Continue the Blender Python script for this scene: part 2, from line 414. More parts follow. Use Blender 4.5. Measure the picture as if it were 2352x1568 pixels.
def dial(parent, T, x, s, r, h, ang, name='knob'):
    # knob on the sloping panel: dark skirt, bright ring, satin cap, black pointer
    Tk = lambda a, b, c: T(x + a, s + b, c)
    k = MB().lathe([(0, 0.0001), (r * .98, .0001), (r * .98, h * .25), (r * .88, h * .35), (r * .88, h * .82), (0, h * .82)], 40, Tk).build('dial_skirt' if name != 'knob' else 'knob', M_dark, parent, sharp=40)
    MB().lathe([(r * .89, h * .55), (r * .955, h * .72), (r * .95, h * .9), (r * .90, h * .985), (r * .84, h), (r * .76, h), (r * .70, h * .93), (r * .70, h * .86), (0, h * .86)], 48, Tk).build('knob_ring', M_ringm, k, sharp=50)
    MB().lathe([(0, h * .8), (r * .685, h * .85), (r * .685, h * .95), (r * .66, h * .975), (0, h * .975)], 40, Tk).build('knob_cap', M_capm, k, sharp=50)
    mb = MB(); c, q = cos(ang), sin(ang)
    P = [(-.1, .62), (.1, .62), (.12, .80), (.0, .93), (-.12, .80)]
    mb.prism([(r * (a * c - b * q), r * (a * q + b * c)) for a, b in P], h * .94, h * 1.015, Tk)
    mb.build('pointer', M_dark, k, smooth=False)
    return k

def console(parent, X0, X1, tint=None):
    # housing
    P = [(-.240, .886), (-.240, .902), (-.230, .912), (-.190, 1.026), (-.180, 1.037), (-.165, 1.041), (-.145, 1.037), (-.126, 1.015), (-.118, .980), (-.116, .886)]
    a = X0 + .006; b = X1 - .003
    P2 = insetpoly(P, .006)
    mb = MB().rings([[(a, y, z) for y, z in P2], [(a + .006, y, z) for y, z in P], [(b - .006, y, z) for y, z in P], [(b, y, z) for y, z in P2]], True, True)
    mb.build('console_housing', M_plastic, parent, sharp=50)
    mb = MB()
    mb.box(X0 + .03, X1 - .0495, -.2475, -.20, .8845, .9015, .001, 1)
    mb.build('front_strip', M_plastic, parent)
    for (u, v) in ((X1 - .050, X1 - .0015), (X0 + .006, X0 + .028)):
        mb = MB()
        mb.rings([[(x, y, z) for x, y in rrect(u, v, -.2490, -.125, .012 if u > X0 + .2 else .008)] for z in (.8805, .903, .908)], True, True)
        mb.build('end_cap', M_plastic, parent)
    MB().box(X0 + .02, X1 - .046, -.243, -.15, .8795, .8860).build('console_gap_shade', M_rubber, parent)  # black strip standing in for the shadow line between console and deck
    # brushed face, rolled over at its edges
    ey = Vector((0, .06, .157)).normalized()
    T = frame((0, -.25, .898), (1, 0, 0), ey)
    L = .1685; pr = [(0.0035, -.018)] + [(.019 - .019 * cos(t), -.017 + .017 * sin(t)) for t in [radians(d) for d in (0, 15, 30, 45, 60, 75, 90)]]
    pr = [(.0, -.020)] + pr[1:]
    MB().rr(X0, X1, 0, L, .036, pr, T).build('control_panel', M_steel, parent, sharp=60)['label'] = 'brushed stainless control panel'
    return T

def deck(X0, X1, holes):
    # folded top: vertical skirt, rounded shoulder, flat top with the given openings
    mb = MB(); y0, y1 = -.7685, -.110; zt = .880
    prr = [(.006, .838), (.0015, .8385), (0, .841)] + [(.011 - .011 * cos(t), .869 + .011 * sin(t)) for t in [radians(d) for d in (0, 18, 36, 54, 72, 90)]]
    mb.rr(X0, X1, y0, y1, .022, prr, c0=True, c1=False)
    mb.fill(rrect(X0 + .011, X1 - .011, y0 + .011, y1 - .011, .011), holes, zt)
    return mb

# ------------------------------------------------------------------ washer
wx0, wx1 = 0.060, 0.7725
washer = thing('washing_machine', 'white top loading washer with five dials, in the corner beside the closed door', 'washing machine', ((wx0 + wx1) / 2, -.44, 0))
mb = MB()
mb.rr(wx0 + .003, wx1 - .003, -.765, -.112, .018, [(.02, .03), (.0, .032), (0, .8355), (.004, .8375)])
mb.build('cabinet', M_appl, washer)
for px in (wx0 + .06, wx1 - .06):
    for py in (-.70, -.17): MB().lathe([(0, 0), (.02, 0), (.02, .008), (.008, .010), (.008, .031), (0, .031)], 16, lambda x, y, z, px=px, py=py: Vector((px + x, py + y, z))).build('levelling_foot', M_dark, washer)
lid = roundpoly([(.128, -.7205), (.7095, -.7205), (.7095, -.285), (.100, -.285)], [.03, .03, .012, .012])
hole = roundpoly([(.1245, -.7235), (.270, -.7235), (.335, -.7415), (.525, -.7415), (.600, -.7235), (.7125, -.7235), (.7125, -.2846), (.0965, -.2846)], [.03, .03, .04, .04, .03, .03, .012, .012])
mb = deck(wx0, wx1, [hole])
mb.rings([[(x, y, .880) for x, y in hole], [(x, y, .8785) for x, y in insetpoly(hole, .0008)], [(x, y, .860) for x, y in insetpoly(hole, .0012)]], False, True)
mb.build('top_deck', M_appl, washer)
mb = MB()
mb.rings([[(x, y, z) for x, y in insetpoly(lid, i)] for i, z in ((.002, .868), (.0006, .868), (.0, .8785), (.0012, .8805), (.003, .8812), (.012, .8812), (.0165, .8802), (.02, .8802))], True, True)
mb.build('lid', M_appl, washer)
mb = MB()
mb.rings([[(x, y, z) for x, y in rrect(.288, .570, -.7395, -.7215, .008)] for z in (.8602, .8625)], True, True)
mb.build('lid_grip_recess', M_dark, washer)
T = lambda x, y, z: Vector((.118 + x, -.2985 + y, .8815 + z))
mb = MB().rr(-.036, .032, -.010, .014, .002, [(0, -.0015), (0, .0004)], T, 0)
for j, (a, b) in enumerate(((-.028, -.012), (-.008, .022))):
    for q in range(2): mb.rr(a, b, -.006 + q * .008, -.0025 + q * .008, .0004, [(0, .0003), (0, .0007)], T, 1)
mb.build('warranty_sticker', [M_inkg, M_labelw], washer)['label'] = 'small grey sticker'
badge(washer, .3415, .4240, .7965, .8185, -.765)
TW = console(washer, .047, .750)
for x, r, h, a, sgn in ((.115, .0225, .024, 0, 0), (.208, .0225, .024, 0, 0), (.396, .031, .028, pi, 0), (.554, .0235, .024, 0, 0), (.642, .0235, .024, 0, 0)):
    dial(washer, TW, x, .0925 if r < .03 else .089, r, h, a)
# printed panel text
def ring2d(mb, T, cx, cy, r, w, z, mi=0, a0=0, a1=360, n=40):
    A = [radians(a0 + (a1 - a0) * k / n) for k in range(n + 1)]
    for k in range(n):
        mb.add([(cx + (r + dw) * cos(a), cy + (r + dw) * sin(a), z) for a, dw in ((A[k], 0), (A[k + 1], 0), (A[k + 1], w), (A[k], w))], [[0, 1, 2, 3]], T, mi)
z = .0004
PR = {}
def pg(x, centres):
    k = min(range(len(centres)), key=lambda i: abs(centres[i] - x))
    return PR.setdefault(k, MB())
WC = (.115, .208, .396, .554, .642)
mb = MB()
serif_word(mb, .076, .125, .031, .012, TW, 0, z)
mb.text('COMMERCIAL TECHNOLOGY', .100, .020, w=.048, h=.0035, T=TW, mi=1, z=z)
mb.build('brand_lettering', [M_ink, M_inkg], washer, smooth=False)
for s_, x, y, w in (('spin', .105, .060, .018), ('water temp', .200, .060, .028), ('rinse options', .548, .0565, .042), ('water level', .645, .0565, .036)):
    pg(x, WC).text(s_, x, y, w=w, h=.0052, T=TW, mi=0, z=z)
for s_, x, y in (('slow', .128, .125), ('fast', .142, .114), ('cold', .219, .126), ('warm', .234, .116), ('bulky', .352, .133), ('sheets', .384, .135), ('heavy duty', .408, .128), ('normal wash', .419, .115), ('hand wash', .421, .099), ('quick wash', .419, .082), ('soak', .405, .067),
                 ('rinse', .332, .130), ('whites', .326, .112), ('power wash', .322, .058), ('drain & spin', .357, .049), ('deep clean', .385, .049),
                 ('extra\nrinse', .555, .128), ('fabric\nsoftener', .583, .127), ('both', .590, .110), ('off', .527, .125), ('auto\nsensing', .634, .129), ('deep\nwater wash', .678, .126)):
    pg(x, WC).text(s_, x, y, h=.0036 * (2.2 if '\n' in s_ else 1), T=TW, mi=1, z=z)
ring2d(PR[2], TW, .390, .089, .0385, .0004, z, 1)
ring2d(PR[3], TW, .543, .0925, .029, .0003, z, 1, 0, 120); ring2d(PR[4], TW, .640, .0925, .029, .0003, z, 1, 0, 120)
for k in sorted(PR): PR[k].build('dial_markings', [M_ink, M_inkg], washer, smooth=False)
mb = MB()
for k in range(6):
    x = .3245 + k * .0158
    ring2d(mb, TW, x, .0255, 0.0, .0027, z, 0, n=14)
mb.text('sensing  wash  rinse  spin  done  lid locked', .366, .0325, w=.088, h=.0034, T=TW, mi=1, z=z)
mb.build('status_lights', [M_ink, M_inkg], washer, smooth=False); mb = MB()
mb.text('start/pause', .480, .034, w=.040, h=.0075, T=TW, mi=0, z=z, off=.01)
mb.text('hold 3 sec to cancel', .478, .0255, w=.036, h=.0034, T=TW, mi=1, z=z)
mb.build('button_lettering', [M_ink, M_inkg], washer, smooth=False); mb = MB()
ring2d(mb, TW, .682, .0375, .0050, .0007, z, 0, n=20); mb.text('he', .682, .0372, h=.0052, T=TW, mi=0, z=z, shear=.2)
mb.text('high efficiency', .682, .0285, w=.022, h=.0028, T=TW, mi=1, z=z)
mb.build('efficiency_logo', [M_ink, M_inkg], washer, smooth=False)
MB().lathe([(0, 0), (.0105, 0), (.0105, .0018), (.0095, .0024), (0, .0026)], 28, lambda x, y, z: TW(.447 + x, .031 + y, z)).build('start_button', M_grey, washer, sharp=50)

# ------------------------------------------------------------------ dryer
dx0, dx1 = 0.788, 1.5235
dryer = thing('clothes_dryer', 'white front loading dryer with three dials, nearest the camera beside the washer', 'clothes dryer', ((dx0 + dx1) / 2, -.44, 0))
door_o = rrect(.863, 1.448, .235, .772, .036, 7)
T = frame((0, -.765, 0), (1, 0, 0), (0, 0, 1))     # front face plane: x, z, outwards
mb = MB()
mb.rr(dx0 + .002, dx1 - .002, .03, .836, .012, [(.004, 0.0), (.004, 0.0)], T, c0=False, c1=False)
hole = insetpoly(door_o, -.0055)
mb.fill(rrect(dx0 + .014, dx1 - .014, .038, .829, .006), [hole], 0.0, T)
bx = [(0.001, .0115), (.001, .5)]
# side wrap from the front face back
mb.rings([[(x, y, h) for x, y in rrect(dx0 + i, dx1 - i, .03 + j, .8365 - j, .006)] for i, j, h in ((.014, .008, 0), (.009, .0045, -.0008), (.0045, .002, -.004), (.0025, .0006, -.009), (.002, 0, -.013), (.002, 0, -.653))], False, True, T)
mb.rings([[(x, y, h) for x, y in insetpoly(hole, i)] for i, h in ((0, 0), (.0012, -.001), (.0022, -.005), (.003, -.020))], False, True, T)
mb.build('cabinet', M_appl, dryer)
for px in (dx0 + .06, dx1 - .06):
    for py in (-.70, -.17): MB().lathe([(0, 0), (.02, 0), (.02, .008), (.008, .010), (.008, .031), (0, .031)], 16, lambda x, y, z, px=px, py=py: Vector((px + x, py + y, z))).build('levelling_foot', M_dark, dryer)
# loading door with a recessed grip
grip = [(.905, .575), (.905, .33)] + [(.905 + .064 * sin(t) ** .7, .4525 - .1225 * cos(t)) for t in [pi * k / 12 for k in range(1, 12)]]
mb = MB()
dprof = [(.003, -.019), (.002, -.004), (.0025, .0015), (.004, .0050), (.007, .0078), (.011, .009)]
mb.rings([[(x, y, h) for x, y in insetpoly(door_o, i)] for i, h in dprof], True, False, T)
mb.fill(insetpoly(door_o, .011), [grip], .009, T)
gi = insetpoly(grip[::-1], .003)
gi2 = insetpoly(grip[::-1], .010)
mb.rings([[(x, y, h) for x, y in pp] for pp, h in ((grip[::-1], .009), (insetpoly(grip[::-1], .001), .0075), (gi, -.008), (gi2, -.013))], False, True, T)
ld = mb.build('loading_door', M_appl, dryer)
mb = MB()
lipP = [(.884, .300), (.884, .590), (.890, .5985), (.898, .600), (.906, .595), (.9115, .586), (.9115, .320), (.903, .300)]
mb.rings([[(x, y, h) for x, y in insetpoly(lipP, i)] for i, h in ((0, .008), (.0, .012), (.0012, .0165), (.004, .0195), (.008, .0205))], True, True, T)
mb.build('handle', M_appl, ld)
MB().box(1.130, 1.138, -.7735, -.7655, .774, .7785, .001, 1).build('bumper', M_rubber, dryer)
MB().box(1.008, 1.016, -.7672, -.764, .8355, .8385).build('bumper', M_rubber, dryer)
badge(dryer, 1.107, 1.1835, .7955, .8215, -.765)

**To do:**
Return all lines containing the word "from".

**Final result:**
Continue the Blender Python script for this scene: part 2, from line 414. More parts follow. Use Blender 4.5. Measure the picture as if it were 2352x1568 pixels.
# side wrap from the front face back